Pink sandstone
India, Madhya Pradesh -Khajurāho
Circa 11th century
H. 71cm



The Apsarāḥ are the celestial dancers in Indra’s paradise. Their name means “moving in water”, in celestial vapor. While the Yakṣinī move in vegetation, the Apsarāḥ move in the atmosphere. Consequently, their bodies are not constructed of the gross substances of earth like flesh and bone, but of the attributes of air, so that they bend, stretch, leap and run. They belong to the Āvaraṇa-devatā, i.e. the surrounding deities of a principal figure, who appear sculpted on the walls of Hindu temples, their bodies supported by their immanent breath.

The Apsarāḥ shown here gracefully raises her right arm to carry an ornament to her head. The left hand, broken off, was most likely holding a mirror. In the tantric context of the 8th to 12th century period to which the sculpture belongs, the Apsarāḥ are considered the embodiment of the Great Śakti, the primordial power and substance of the world. As Śakti, they could be “mirror women”, and depicted as here, holding a mirror in their hand. The reflection of the face in the mirror is nothing in itself if separated from the face of the God or the Light of Bliss.

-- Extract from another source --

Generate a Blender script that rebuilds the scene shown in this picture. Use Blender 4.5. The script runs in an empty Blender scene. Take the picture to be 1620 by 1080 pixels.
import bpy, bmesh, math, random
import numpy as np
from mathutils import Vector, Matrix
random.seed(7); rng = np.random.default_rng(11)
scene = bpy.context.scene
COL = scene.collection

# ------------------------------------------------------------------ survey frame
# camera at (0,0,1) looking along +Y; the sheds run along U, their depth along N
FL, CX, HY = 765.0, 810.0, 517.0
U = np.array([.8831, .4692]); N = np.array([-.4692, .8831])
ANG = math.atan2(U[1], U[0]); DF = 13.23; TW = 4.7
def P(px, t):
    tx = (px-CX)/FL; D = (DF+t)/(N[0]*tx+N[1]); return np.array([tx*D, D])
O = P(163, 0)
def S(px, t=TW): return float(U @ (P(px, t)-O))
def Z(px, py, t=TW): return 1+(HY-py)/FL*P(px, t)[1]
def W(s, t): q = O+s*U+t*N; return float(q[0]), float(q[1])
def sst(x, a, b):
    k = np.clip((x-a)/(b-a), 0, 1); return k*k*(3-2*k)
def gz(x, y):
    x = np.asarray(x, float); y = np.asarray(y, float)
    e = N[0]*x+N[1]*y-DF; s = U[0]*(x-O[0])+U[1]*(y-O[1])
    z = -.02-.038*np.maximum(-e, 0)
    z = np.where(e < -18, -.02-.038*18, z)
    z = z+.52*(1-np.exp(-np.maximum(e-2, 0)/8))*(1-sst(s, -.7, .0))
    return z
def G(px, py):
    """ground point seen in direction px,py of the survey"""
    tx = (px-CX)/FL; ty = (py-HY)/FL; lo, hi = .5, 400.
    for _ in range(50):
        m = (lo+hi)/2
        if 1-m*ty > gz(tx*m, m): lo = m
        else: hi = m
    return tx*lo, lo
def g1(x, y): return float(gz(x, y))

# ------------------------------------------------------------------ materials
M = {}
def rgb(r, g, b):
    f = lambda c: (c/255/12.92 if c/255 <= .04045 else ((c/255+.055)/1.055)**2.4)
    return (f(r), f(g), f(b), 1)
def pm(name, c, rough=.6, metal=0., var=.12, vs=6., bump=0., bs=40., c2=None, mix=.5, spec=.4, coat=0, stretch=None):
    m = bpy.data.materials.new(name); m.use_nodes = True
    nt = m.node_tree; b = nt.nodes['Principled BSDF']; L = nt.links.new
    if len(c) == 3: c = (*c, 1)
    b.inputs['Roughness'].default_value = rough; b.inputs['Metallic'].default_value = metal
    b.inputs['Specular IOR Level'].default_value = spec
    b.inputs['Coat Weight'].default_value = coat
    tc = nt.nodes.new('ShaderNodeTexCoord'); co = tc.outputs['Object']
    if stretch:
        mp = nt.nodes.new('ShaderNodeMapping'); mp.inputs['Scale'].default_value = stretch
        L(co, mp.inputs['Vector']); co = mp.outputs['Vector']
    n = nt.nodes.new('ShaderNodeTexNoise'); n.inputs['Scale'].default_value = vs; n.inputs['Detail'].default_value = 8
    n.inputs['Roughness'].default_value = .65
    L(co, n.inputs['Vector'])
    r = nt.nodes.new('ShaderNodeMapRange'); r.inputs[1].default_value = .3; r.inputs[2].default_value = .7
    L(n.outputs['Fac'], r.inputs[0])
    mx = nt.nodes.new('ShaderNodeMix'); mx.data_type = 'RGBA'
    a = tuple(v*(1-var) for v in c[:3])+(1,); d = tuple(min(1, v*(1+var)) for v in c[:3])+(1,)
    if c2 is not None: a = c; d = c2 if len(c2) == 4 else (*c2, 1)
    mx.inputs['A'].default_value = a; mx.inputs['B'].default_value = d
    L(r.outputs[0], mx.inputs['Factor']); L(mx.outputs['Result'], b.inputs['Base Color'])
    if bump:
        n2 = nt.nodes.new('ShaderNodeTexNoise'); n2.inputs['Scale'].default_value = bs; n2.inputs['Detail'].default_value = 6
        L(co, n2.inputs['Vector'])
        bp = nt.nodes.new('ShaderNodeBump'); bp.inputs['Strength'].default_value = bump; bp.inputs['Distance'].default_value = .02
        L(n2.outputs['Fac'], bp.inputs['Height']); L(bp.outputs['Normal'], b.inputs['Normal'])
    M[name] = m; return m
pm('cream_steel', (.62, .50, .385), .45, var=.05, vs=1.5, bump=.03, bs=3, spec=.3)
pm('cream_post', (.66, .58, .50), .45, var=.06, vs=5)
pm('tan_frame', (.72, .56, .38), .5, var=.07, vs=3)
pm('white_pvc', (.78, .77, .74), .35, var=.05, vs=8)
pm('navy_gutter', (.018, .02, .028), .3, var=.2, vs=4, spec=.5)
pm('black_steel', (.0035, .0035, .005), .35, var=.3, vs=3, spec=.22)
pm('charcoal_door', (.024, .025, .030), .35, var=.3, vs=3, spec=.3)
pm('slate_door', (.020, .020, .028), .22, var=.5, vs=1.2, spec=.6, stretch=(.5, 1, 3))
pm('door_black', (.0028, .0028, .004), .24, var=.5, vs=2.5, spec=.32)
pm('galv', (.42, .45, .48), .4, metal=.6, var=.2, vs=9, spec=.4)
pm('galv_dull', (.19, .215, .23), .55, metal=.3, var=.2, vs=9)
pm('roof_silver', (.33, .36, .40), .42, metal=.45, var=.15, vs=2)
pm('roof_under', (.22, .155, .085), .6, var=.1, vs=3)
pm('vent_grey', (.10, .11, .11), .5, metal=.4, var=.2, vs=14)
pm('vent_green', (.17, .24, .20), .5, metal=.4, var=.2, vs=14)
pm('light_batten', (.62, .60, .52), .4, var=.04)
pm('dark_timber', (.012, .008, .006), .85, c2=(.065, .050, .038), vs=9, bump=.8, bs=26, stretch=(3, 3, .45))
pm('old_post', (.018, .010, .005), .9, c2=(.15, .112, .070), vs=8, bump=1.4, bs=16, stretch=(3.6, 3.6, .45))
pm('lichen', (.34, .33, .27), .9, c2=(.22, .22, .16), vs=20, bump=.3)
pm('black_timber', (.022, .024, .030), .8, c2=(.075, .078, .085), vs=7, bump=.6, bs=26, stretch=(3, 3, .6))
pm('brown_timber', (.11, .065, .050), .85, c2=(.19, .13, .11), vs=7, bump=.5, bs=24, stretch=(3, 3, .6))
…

The abdomen has been sculpted with excellent, delicate realism. The curve of the hip dominates the lines of this obviously youthful body and is balanced by the counter-curve of the right arm, creating an “S” that glides sinuously across the body from the tip of the right hand to the right foot, producing a graceful, seductive and self-indulgent posture. Most probably, the sculpture belonged to one of the Khajurāho temples, built during the short-lived Chandela dynasty (10th-11th century), famous the world over for the erotic sculptures on their facades.

Provenance: Private collection, Barcelona, since the 1970s.